Our fifth grade classes traditionally celebrate Passover with
a ritual feast called a Seder. For the
Jewish people, this meal marks the beginning of the Passover holiday.
They were preparing food plates, setting tables
with items like bowls of salt water, and pouring grape juice.
They placed 1 plate in the center of each table group. The plates contained a small bunch of
parsley, 1 spoonful of horseradish, 4 pieces of celery, and 4 spoonsful of
charoset.
Charoset is a chopped apple salad which traditionally
contains fruit, nuts, cinnamon, and wine.
Made by Carter’s mother, it looked delicious! Because the celebration
was taking place in an elementary school classroom, there was no wine and there
were no nuts!
The charoset symbolizes the bricks and mortar the Hebrew slaves
were made to produce during their time as slaves in Egypt.

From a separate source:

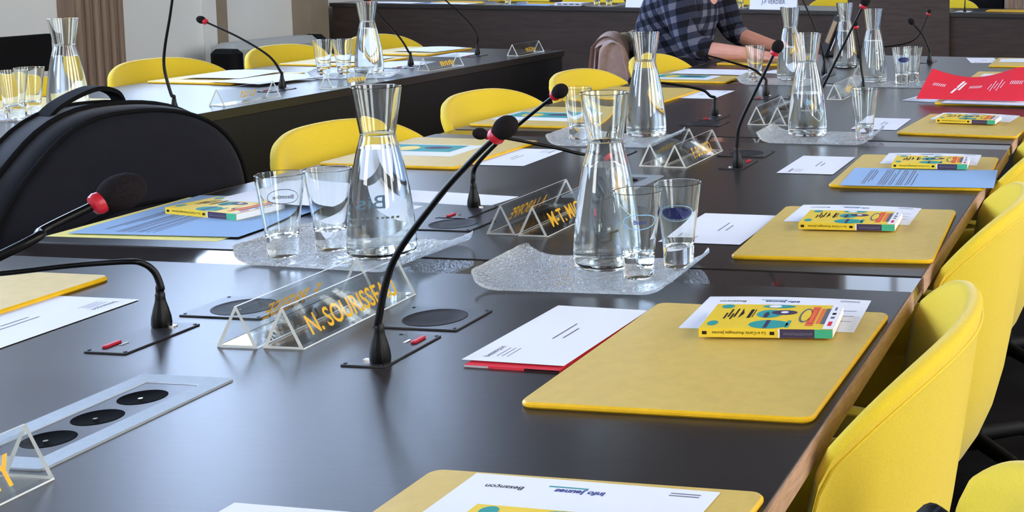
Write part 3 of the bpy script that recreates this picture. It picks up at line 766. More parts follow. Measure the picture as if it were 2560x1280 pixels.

In preparation for sharing the meal, classroom teacher Mrs.
Swartley read to her students from a book about Passover. She reviewed the symbolic meaning of each element
of the meal. Showing them examples of a
Seder plate, she noted that the item they were seeing in the center of one of the
plates was a horseradish root, NOT a carrot.
Unleavened bread symbolizes the speed with which the Jews
were made to depart Egypt. They could
not wait for their breads to rise when they were fleeing slavery. The matzo is
referred to as both the “bread of affliction” and the “bread of freedom.” One student from each table group broke the
matzo.
At one point during this ritual meal, the storyteller reminds participants about the miraculous salvation of their Jewish ancestors through an enumeration of the ten plagues. So in the case of our fifth graders, each time Mrs. Swartley named a pestilence, students dipped fingers into “wine”, each relocating a drop of fluid onto to his or her plate.
There was lots of tasting.
I’m not sure why our children can identify the flavor lawn, but one of
the students noted that parsley tastes “worse than grass!”
There was a lovely song about God’s kindness. “Dayenu”, the words meaning: It Would Have Been Enough. The singing got a little livelier as the
song grew to its finale with a resounding “HEY!”
The students had various shapes and sizes of cushions upon
which they “reclined” during the feast. For the purposes of the Seder, this comfortable position symbolized freedom. Only free persons are able to relax while servants stand. I particularly enjoyed Keira’s hot-pink fuzzy pillow.
Whether through touch, taste, sound, or visual experience, I
admire the way our teachers work to transform unfamiliar concepts into
something wonderfully tangible. Ideas leap from written page to fond memory by means
of these unforgettable student experiences.